Dougherty helped Poquie find La Salle, where he began high school on an academic scholarship.

Melvin Snoh found opportunity through soccer. As a fifth grader at Caln Elementary, he joined Spirit United, a soccer club in Downingtown.

Joanna Snoh saw soccer as a distraction from school and an extra expense for a family she struggled to support.

"I wanted to put food and clothing on their backs. Those were my priorities," said Joanna Snoh, who juggled work and nursing school.

Melvin Snoh persisted. He joined Spirit, relying on rides to practices and games from teammates. The father of a Spirit teammate suggested that Joanna Snoh consider Malvern Prep for Melvin's education. He was accepted, with a scholarship, in sixth grade.

The transitions were difficult. Melvin Snoh lived with a Malvern family (going home to Coatesville on weekends) for more than a year to assimilate to his new surroundings and increased workload.

Aside from academic rigors and social challenges, Poquie faced an arduous commute, taking three modes of transportation - the No. 36 trolley, the Broad Street subway, and a school bus - to get to La Salle daily.

"That's the one issue that a lot of students from the city face," Dougherty said, "Coming to these private and independent schools . . . they're not sure if they belong because they don't have all the material things that other students have."

"Another issue was friends," Poquie said. "Each of them come from different backgrounds and different personalities, so I had to weed out."

When Poquie tires, he thinks of one person.

"My mother . . . she's my motivation," he said. "She wakes up at 6 a.m. and doesn't come home until 11 p.m.
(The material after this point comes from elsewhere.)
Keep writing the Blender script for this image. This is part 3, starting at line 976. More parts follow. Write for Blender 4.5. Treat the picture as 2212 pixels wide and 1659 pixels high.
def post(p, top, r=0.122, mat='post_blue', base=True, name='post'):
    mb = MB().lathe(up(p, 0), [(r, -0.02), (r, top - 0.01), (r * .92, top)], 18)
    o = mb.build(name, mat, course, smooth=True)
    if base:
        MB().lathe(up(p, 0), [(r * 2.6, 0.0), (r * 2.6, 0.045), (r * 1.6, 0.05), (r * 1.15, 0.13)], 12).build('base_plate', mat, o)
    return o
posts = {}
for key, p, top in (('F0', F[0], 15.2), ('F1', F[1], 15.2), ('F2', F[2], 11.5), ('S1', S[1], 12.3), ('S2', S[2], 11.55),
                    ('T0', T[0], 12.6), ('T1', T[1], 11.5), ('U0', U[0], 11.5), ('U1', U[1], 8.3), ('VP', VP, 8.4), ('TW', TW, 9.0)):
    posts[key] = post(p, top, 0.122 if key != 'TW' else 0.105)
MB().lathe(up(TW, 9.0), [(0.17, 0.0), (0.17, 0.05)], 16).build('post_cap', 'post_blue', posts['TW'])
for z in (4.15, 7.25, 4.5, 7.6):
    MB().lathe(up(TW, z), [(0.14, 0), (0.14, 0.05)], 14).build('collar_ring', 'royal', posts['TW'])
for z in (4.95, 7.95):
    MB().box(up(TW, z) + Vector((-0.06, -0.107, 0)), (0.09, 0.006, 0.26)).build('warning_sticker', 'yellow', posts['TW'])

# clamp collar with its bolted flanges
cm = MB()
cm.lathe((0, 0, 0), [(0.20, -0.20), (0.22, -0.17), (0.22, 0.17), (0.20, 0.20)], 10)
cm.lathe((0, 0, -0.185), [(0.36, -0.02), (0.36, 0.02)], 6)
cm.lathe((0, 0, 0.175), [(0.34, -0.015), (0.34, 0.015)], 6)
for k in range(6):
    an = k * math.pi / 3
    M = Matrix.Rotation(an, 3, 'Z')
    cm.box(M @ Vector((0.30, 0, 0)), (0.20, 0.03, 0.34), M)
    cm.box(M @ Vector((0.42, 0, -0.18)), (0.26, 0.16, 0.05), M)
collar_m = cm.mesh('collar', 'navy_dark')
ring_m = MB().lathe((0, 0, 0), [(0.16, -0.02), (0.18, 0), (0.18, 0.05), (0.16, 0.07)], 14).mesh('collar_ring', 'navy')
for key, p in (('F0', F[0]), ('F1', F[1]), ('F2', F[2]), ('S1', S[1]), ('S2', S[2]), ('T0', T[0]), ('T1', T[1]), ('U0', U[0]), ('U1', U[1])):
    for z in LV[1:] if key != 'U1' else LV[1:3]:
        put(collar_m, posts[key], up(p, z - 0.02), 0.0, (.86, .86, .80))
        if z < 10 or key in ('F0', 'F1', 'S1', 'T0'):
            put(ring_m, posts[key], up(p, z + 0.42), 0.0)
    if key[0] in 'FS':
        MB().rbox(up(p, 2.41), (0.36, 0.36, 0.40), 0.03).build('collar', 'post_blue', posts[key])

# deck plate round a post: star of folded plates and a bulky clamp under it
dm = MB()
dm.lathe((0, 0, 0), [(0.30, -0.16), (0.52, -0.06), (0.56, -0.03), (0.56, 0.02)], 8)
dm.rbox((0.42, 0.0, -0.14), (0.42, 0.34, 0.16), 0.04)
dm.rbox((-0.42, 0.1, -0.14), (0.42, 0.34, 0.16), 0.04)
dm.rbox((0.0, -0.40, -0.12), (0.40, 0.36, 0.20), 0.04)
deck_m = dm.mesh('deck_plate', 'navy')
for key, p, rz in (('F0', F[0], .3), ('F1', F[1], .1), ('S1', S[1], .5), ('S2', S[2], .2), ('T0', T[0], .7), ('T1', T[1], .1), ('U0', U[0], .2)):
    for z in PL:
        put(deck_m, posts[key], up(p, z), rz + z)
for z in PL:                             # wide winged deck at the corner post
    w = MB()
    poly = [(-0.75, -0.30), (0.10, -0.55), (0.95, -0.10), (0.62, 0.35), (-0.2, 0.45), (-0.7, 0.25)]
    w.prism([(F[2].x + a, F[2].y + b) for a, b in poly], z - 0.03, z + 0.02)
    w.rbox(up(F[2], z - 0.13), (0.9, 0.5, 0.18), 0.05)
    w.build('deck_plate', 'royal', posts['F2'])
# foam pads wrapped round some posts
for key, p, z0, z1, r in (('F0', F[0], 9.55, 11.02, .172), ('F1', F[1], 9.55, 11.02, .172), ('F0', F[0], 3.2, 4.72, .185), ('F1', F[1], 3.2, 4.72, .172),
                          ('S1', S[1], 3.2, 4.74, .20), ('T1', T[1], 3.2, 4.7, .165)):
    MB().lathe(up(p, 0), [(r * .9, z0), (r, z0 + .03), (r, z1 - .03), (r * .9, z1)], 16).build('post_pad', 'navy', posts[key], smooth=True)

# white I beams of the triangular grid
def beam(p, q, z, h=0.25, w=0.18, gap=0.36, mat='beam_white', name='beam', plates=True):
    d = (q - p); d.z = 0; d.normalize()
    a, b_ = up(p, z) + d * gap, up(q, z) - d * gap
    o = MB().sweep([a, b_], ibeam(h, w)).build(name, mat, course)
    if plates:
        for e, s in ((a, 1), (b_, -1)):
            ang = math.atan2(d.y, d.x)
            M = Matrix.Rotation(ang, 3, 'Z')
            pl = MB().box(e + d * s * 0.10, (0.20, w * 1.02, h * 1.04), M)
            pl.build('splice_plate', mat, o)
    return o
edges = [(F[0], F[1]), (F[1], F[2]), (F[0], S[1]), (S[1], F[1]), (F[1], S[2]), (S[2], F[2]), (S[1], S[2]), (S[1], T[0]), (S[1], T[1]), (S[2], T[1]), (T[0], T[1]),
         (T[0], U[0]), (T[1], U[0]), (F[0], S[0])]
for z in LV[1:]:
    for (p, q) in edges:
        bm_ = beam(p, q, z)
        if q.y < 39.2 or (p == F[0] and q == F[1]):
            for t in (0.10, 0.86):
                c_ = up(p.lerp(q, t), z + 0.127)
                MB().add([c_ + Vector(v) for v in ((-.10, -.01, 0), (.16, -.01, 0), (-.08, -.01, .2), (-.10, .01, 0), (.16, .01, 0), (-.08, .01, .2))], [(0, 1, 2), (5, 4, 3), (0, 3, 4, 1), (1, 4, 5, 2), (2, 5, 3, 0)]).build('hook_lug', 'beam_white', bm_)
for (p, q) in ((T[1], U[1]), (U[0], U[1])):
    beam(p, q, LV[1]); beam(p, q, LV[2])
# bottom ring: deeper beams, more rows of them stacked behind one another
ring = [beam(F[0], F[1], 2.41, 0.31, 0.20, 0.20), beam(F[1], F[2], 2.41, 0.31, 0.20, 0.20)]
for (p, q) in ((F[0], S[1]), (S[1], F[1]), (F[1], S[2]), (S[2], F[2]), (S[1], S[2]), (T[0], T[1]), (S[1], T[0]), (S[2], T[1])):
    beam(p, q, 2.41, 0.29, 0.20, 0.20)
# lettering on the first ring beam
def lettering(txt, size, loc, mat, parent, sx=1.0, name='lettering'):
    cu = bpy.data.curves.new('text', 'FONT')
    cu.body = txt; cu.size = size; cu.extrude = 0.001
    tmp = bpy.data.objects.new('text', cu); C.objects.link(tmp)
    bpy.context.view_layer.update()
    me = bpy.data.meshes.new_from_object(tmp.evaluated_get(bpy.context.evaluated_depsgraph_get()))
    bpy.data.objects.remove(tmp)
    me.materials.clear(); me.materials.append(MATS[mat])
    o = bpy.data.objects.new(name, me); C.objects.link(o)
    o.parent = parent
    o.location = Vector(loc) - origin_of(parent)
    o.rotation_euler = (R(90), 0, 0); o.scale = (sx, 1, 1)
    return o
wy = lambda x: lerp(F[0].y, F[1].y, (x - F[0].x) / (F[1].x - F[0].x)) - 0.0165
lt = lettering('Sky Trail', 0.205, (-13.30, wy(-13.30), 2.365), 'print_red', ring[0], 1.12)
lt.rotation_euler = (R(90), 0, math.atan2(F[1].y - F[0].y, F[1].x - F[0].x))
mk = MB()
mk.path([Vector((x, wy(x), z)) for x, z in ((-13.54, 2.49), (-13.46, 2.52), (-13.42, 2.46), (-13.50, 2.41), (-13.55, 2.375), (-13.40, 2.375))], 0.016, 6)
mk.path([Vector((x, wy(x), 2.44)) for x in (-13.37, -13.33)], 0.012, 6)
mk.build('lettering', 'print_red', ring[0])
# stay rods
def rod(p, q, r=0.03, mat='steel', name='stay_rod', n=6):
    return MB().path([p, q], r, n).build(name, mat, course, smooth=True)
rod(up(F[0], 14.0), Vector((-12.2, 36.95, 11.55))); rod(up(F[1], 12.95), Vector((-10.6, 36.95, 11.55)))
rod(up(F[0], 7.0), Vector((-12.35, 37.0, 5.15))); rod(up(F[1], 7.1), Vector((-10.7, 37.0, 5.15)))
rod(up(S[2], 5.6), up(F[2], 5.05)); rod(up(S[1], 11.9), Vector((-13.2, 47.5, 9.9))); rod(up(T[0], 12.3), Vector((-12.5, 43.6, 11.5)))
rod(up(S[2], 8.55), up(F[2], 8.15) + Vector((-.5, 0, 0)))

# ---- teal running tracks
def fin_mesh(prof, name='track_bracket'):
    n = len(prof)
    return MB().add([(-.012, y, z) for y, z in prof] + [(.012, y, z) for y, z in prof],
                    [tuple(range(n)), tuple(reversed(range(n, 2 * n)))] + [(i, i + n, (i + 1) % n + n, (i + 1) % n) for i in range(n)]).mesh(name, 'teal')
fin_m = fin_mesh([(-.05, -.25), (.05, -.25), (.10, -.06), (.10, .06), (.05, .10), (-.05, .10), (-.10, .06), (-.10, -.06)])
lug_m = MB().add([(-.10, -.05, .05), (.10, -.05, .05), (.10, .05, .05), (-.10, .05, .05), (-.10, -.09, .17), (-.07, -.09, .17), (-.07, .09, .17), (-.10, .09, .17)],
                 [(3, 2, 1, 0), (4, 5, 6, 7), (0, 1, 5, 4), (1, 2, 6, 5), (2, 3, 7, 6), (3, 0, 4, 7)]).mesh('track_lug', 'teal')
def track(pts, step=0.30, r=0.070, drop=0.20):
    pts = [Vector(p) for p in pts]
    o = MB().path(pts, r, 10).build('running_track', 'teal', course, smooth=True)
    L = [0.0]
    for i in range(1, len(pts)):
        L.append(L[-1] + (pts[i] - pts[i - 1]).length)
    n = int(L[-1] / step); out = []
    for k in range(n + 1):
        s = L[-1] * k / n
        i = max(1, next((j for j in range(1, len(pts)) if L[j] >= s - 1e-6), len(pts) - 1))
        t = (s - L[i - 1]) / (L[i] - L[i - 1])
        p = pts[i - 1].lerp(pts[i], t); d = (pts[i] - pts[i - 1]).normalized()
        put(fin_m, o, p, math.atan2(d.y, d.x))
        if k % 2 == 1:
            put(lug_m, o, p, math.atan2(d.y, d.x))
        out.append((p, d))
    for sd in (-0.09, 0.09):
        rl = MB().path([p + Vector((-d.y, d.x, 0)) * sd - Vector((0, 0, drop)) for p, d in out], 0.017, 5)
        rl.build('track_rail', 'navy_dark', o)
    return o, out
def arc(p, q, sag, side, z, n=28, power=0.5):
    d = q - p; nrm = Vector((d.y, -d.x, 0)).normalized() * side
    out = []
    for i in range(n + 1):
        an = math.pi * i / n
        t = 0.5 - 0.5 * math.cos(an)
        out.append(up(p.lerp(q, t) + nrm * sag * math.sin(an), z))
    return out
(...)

If she can do it, so can I."

But at La Salle, Poquie found football.

"It was a bit comical," Explorers coach Drew Gordon said. "He didn't know what he was doing."

Gordon moved him along slowly. Poquie participated in summer camps and lifted weights. As a sophomore, he played cornerback and on special teams for the junior varsity. He voluntarily watched game film with Gordon each Monday.

"What I like about him is that he's accountable for everything," Gordon said.

As a junior, Poquie made the varsity. At 14, he didn't know the sport. Now, he is a starting cornerback for a program that has played in the last two PIAA Class AAAA state finals.

Poquie, 16, hopes to go to college in the South, somewhere he's never been. He hopes to play at the next level.

"I've grown up being tough, just hanging in there," said the 5-foot-10, 175-pound Poquie. "Football resembles the same lifestyle. . . . I fell in love with it because of its toughness."

Meanwhile, Snoh, 17, a midfielder, became one of the finest players in the state, displaying ingenuity with the ball rarely seen in high school. He has been recruited by at least 14 Division I schools, said Malvern coach Leighton Walters, and is leaning toward Georgetown.

Walters, formerly of Penn Charter, likens the 5-7, 150-pound senior to Bobby Convey, the former Quakers standout who played with the U.S. national team at the 2006 FIFA World Cup in Germany.

Snoh's nine goals in 16 games have Malvern on the verge of an Inter-Ac League title, but Snoh most enjoys orchestrating the attack.

"Just the free will to be creative," he said. "Go out and express yourself."

He participates in the Philadelphia Union under-18 academy, occasionally playing with the MLS club's reserve team.

Snoh, like Poquie, has never returned to Liberia, though Joanna Snoh and some other siblings returned last summer while Melvin remained home to continue his soccer schedule. He doesn't think about Liberia, or how he landed here.

"I'm sure when I'm older I will," he said, "but now, as a high schooler, no."

Joanna Snoh believes the thought is difficult for her younger brother.

"He asks little questions about it, but sometimes when it's brought up - he won't say it - but I think he's dreading it, to hear that part of it," she said.

Soccer has always been the easy part.

"A number of kids would have drowned because of the experience, the culture," Walters, who emigrated from Jamaica in 1989, said of Snoh's transition to Malvern. "There are a lot of rich kids here. He adjusted well. He's a survivor."